Friday, October 10, 2014

Hypothetical questions about Phil Ivey

Suppose Ivey had set up his advantageous situation, with the casino's defective cards, automatic shuffler, etc., but had then had a streak of terrible luck and lost millions of dollars instead of winning millions, and the casino bosses later learned of what techniques he had been using. Would they have rushed to issue him a check to refund his losses? If he sued them trying to reclaim his losses, on the grounds that the conditions of the game were unfair, would they agree and cheerfully pay him back?

Put another way, is it the casinos' position that the conditions of the game were only unfair if they lost?


angerisagift said...


Pete P. Peters said...

Depends on if the Casino created the situation (or even knew of it in advance) or if Ivey created the edge unbeknownst to the house).

If the situation was created by the house, or if it was aware, then the Casino must be estopped from negating Ivey's play after the fact.

If, however, it was Ivey that created the edge, then he should live with the consequences if his scheme does not pan out. Any other result puts Ivey in a no lose scenario which cannot stand.

Pete said...

I think this is a poor case to make that point. It is my understanding that Phil Ivey actively participated in creating the situation by essentially bribing employees to turn cards for him so he could take advantage of the situation. Even if that wasn't the case, because the player in the game is the only one with decision making (which way to bet) the house could not benefit from the unfair conditions.

I think your point is better made when it comes to slot machines. When a player wins a large jackpot the aff opens up the machine to check for malfunctions. If a malfunction is found the jackpot is voided. Why is it that only check when they are losing. How come they don't come out and check to see if there was a malfunction after players lose?

Rakewell said...

PPP: As it is, aren't the casinos in the no-lose situation? If Ivey lost, they'd win. But when he won, they refuse to pay him (the British casino) or sue him to get his winnings back (Atlantic City).

Ivey requested the conditions, but authorized casino personnel explicitly agreed to his requests.

Anonymous said...

Let me preface by saying that (without knowing the details of the English law and not having read the specific ruling of the judge), the ruling sounds rather dumb: (1) the casino agreed to use the specific type of cards; (2) it was a "standard" deck of such cards (vs. Ivey adding in more Aces or something) that Ivey didn't physically manipulate (e.g. marking the cards himself); (3) casinos are fine with an unfair advantage as long as it benefits them and is (theoretically) public (though I don't recall the roulette table clearly numbering out for people the odds of each play before they make it, which would make it clear that 35/1 odds on a 36/1 odds is not "even" and instead favors the casino.

However, if Ivey's actions are viewed as "cheating"/"unfair", then the casino has no obligation to refund Ivey's theoretical losses even though the odds were "unfairly" slanted in Ivey's favor, just as a gambler doesn't have to return roulette winnings to a casino even though the standard (accepted) odds are slanted in the casino's favor (the odds being accepted are important because it reflects a "meeting of the minds", to borrow a phrase from contracts).
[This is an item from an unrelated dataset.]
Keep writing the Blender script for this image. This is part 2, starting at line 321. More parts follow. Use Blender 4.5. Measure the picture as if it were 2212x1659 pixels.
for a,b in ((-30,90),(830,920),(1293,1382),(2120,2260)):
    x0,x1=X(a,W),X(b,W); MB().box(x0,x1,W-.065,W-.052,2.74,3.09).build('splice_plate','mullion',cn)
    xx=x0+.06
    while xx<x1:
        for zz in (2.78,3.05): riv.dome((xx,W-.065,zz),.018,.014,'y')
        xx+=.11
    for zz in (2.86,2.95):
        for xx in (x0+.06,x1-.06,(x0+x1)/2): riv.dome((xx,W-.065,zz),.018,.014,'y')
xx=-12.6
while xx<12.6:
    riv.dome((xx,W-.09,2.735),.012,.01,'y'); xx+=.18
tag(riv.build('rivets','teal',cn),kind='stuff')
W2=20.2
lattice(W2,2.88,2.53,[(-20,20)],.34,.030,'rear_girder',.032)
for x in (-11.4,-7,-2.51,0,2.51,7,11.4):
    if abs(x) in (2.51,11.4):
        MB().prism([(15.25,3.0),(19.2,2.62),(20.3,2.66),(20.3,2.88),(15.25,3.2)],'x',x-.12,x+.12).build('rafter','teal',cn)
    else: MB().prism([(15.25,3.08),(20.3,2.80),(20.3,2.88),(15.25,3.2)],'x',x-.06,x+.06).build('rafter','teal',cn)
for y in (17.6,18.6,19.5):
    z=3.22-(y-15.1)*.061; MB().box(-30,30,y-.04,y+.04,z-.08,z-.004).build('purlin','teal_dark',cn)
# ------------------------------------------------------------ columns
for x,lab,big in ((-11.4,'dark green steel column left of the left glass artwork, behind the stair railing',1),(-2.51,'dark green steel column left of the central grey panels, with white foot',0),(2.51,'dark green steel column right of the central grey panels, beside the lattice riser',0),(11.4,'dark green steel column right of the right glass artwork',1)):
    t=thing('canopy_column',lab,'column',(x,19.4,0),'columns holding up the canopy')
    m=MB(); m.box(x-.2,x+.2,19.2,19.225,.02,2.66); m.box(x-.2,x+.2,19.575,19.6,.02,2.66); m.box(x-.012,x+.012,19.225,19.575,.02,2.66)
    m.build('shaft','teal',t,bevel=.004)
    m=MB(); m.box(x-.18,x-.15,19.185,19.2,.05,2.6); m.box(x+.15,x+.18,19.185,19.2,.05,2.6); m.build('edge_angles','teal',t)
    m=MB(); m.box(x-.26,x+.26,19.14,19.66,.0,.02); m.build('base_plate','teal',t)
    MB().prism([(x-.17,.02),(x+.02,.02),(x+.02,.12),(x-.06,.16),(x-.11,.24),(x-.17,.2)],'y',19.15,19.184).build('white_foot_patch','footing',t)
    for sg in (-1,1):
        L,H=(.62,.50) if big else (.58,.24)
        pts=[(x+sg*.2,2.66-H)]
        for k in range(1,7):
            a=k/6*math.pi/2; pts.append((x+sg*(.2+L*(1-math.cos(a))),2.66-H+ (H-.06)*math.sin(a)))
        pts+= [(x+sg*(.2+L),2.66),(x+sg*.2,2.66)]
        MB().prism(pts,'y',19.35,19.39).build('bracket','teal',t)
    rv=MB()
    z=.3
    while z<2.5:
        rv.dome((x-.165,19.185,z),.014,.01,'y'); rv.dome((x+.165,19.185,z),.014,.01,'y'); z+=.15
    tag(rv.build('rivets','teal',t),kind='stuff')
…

Say you agree to a bet with a shady person on a coin flip result, with the shady person having Heads. He's smart enough not to use a double-sided coin, but instead uses one that will (say) land on heads 60% of the time, while you think he's using a fair coin. Although the coin should give him an advantage, the end of the session sees that Tails has landed 55% of the time, giving you a victory. If the shady guy took you to court, what would his argument be? Even if he argued there was no meeting of the minds because you didn't know about the unfair coin, he has unclean hands (in terms of equity), as he was responsible for the slanting of the odds in his own favor whereas, had you lost, you could more reasonably argue that not only was there no meeting of the minds on the odds, but the defendant was also unjustly (due to his one-sided manipulation) enriched by his actions.

Eddie said...

Grump, there are multiple levels to this:

1) Casino setting up a game with an edge for itself: That basically describes all casino games! The exception is if the casino advertises a particular edge (slot payout for example) but configures the game to give it greater than advertised edge. It is the gaming commissions' responsibilities to catch the casino's in this deceit and punish them. However, the player(s) will usually be unaware of this and receive to remediation.

2) The player loses even after he cheats: Tough shit. Card counters lose at blackjack all the time. The goal is to get an advantage. Just because that advantage fails you, doesn't mean you can do anything about it.

3) Did Ivey cheat? This is the legal grey matter. I say any game in which the rules are agreed to at the start is legal. All casinos in this case agreed to give Ivey his conditions.

Do I agree with what Ivey did? Not really. Were his pools of games that he could beat drying up? It just doesn't make sense for his to even be taking that risk.